Олимпиадные задания с решениями

Литература 11 класс, школьный (первый) этап, г. Москва, 2016 год

Задание 1. «ТВОРЧЕСКОЕ ЗАДАНИЕ» [30 баллов]

Прочитайте  три  высказывания  знаменитых  писателей  о  поэзии (словесном искусстве) и живописи, а также три предложения, теоретически объясняющие различие  этих  двух  видов  искусства.  Ниже  представлена  картина  русского художника –  как  некое  остановившееся  мгновение,  как  пространство, застывшее во времени. Ваша задача – оживить картину с помощью слов, то есть дать описание событий (или процессов, душевных переживаний), происходивших  с  героем (героями)  картины  до  начала  запечатлённого  на  картине мгновения  и  после  него.  Вы  можете,  кроме  описания,  при  необходимости сочинить  диалог (монолог)  героев (героя).  Обращайте  внимание  на  детали картины. Включите  в Ваше  повествование  также и момент,  изображённый на картине.

Дополнительное задание

Найдите  и  укажите  эпизоды (или  персонажей)  из  произведений  русской литературы,  сходные  с  изображёнными  на  картине.  Назовите  произведение, автора и героев.

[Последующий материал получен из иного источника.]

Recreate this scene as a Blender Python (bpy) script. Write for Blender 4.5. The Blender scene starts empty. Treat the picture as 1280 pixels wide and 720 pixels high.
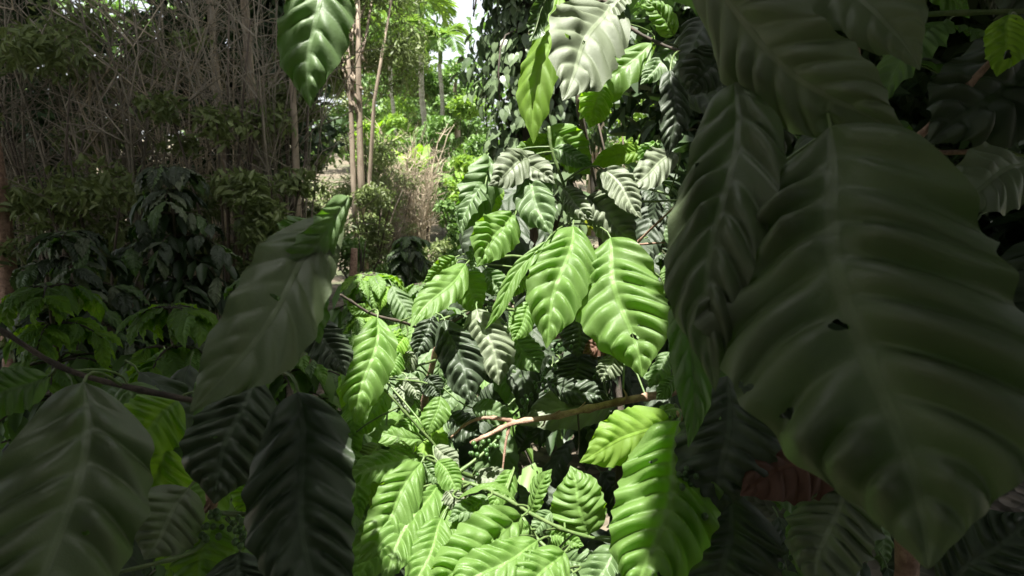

  • Остановись, мгновенье! (И.-В. Гёте)
  • Живопись изображает  тела  и  опосредованно  при  помощи  тел  движения… (Г.Э. Лессинг)
  • Мне кажется,  что  описать  человека  собственно  нельзя;  но можно  описать, как он на меня подействовал. (Л.Н. Толстой)

Живопись есть молчащая поэзия, а поэзия – говорящая живопись. В  поэзии –  действие  как  процесс,  как  развёртывающееся  во  времени  и пространстве событие или лирическое переживание – вот что составляет основу поэтического мира.

Живопись  противоположна  поэзии,  потому  что  в  живописи  доминирует  не время, а пространство, не действие, а статуарность.

В.В. Пукирев. «Неравный брак» (1863)

Примечание: художник на этой картине написал автопортрет со скрещёнными руками (позади невесты).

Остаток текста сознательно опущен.